> _The request_:
Reproduce every line of the material below, but drop the pictures.
◆ ◆ ◆
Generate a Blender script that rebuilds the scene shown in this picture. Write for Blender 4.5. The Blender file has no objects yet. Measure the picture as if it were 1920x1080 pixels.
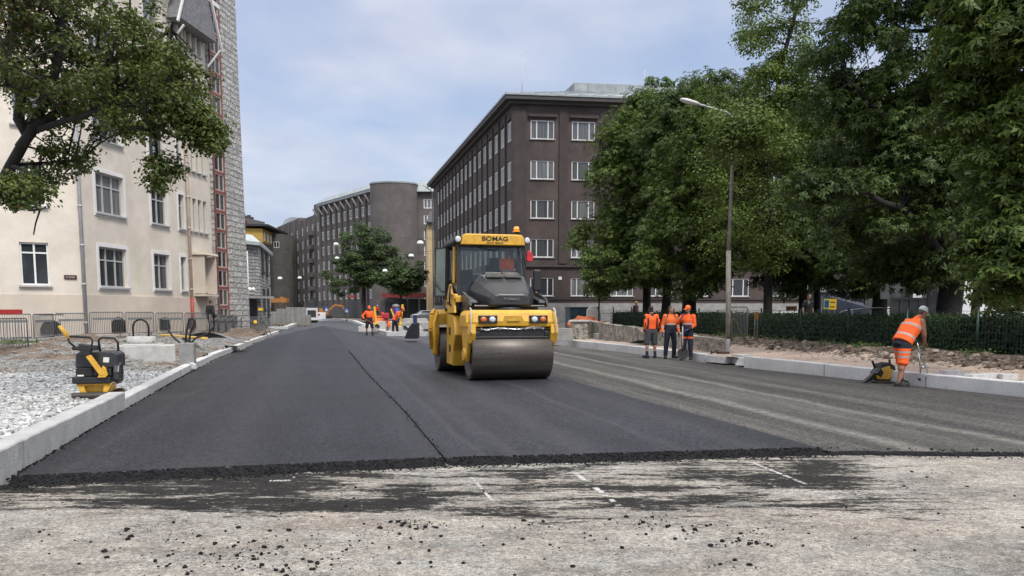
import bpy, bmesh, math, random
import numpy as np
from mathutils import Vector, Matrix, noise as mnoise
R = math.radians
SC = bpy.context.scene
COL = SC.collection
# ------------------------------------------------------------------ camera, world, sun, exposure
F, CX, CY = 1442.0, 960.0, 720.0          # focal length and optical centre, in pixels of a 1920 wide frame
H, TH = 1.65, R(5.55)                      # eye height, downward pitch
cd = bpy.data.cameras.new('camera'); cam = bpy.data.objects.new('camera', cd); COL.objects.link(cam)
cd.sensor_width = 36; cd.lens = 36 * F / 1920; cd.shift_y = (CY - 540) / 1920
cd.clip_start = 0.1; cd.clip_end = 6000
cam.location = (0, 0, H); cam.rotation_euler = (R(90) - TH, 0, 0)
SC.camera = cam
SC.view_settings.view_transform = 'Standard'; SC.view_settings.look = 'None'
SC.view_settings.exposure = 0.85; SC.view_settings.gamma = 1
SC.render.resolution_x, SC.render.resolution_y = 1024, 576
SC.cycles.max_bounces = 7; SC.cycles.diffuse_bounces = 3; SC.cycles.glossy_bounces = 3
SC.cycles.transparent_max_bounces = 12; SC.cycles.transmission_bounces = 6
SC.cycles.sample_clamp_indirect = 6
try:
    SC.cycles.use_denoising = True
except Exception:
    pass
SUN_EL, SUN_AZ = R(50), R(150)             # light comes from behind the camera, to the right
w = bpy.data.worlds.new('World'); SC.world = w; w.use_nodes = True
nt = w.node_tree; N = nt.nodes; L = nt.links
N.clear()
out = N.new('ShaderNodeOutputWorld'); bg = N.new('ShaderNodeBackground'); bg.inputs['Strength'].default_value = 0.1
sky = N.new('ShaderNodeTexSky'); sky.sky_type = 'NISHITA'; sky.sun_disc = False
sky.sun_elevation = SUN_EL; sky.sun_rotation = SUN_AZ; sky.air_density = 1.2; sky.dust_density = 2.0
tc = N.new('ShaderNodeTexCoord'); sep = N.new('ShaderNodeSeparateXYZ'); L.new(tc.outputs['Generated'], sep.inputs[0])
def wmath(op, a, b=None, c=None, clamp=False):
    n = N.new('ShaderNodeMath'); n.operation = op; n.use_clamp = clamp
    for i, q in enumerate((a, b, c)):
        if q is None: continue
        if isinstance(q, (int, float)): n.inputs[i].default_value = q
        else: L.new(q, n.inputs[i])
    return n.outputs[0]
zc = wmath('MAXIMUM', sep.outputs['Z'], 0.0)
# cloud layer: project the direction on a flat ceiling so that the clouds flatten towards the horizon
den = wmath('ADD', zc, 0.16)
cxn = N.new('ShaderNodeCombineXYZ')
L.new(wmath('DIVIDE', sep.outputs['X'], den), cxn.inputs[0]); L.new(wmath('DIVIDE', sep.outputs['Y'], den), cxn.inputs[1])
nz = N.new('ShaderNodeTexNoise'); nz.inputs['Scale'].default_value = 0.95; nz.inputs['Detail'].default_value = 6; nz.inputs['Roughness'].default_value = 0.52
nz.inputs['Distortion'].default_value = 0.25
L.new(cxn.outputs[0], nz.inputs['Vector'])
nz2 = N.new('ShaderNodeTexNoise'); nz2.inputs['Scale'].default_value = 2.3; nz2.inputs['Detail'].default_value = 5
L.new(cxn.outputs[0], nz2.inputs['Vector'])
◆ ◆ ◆
> _Exercise solution_:
Generate a Blender script that rebuilds the scene shown in this picture. Write for Blender 4.5. The Blender file has no objects yet. Measure the picture as if it were 1920x1080 pixels.
import bpy, bmesh, math, random
import numpy as np
from mathutils import Vector, Matrix, noise as mnoise
R = math.radians
SC = bpy.context.scene
COL = SC.collection
# ------------------------------------------------------------------ camera, world, sun, exposure
F, CX, CY = 1442.0, 960.0, 720.0          # focal length and optical centre, in pixels of a 1920 wide frame
H, TH = 1.65, R(5.55)                      # eye height, downward pitch
cd = bpy.data.cameras.new('camera'); cam = bpy.data.objects.new('camera', cd); COL.objects.link(cam)
cd.sensor_width = 36; cd.lens = 36 * F / 1920; cd.shift_y = (CY - 540) / 1920
cd.clip_start = 0.1; cd.clip_end = 6000
cam.location = (0, 0, H); cam.rotation_euler = (R(90) - TH, 0, 0)
SC.camera = cam
SC.view_settings.view_transform = 'Standard'; SC.view_settings.look = 'None'
SC.view_settings.exposure = 0.85; SC.view_settings.gamma = 1
SC.render.resolution_x, SC.render.resolution_y = 1024, 576
SC.cycles.max_bounces = 7; SC.cycles.diffuse_bounces = 3; SC.cycles.glossy_bounces = 3
SC.cycles.transparent_max_bounces = 12; SC.cycles.transmission_bounces = 6
SC.cycles.sample_clamp_indirect = 6
try:
    SC.cycles.use_denoising = True
except Exception:
    pass
SUN_EL, SUN_AZ = R(50), R(150)             # light comes from behind the camera, to the right
w = bpy.data.worlds.new('World'); SC.world = w; w.use_nodes = True
nt = w.node_tree; N = nt.nodes; L = nt.links
N.clear()
out = N.new('ShaderNodeOutputWorld'); bg = N.new('ShaderNodeBackground'); bg.inputs['Strength'].default_value = 0.1
sky = N.new('ShaderNodeTexSky'); sky.sky_type = 'NISHITA'; sky.sun_disc = False
sky.sun_elevation = SUN_EL; sky.sun_rotation = SUN_AZ; sky.air_density = 1.2; sky.dust_density = 2.0
tc = N.new('ShaderNodeTexCoord'); sep = N.new('ShaderNodeSeparateXYZ'); L.new(tc.outputs['Generated'], sep.inputs[0])
def wmath(op, a, b=None, c=None, clamp=False):
    n = N.new('ShaderNodeMath'); n.operation = op; n.use_clamp = clamp
    for i, q in enumerate((a, b, c)):
        if q is None: continue
        if isinstance(q, (int, float)): n.inputs[i].default_value = q
        else: L.new(q, n.inputs[i])
    return n.outputs[0]
zc = wmath('MAXIMUM', sep.outputs['Z'], 0.0)
# cloud layer: project the direction on a flat ceiling so that the clouds flatten towards the horizon
den = wmath('ADD', zc, 0.16)
cxn = N.new('ShaderNodeCombineXYZ')
L.new(wmath('DIVIDE', sep.outputs['X'], den), cxn.inputs[0]); L.new(wmath('DIVIDE', sep.outputs['Y'], den), cxn.inputs[1])
nz = N.new('ShaderNodeTexNoise'); nz.inputs['Scale'].default_value = 0.95; nz.inputs['Detail'].default_value = 6; nz.inputs['Roughness'].default_value = 0.52
nz.inputs['Distortion'].default_value = 0.25
L.new(cxn.outputs[0], nz.inputs['Vector'])
nz2 = N.new('ShaderNodeTexNoise'); nz2.inputs['Scale'].default_value = 2.3; nz2.inputs['Detail'].default_value = 5
L.new(cxn.outputs[0], nz2.inputs['Vector'])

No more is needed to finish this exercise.